A handover ceremony will take place at the museum today, following a three-year collaborative repatriation process
Manchester Museum is to return 174 cultural heritage items to the Australian Aboriginal Anindilyakwa Community, it has announced.
A handover ceremony will take place today, 5 September 2023 at the museum. The cultural heritage material, from the museum’s Worsley Collection, will be formally returned to representatives of the Anindilyakwa community, who will travel from Groote Eylandt – an island near the north coast of mainland Australia.
The museum has worked collaboratively with the Australian Institute of Aboriginal and Torres Strait Islander Studies (AIATSIS) and the Anindilyakwa Land Council over a three-year period, with support from UNESCO, to determine the most suitable place for the return of the items.
Museum staff were present in person for part of the consultation process, visiting Groote Eylandt at the invitation of the Anindilyakwa People.
The museum said the repatriation project is “paving the way for future collaboration between the Anindilyakwa People and Manchester Museum, including a display of contemporary works from the Anindilyakwa Art Centre.”
Among the items in the collection being returned is a group of dolls made from shells – known as Dadikwakwa-kwa in the Anindilyakwa language. The dolls inspired the Dadikwakwa-kwa Project, led by ten artists from Anindilyakwa Art Centre, a finalist in the 2023 National Aboriginal and Torres Strait Islander Art Awards.

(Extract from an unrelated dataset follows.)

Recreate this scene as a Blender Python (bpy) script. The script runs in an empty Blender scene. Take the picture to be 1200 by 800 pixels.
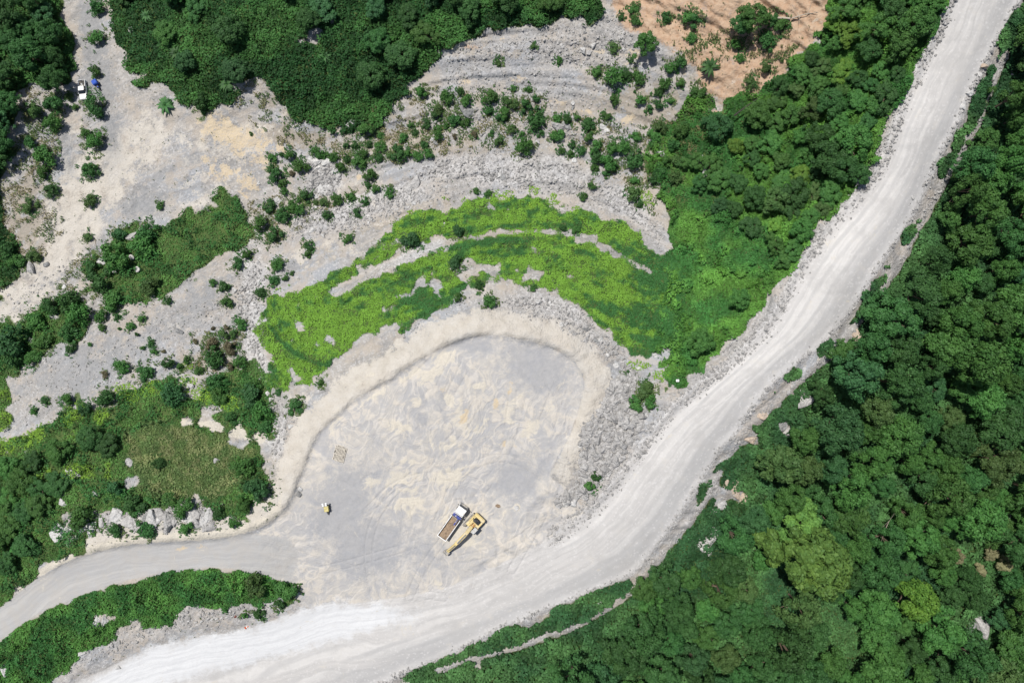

Two of the artists, senior elder Noeleen Lalara and emerging leader Maicie Lalara, are part of the delegation of Anindilyakwa women that will be present at the museum for the handover today, alongside emerging leader Amethea Mamarika.
The project was partly inspired by the conversations that took place with Amethea’s grandmother (Old Lady Edith Mamarika) on Groote Eylandt around her memories of the shell dolls now being returned.
Thomas Amagula, Deputy Chair of the Anindilyakwa Land Council, explained: “The Anindilyakwa Land Council represents the 14 clans who are the Traditional Owners of the land and seas of the Groote Archipelago, and the repatriation of the Worsley Collection by Manchester Museum is an important step for the ALC in pursuing one of our core visions: to ‘protect, maintain, and promote Anindilyakwa culture’.
“We have only just begun to appreciate how valuable the repatriation of the Worsley Collection will be in the future.”
Manchester Museum has previously collaborated with AIATSIS to return sacred and ceremonial items to Aboriginal communities. In 2019 it repatriated 43 secret sacred and ceremonial objects to the Aranda people of Central Australia.
The museum said the latest repatriation goes further, “embracing the full scope of the United Nations Declaration on the Rights of Indigenous Peoples by returning material beyond the secret, sacred and ceremonial that is important to the traditions and memories of the Aboriginal community that made them”.
The return of the items was one of the cases presented during a UNESCO event “New forms of agreements and cooperation in the field of return and restitution of cultural property”, which took place last June.
Stephen Smith, Australian High Commissioner to the United Kingdom, said: “Returning this collection of items to representatives of the Anindilyakwa community and the children and grandchildren of those who made them is a great thing.”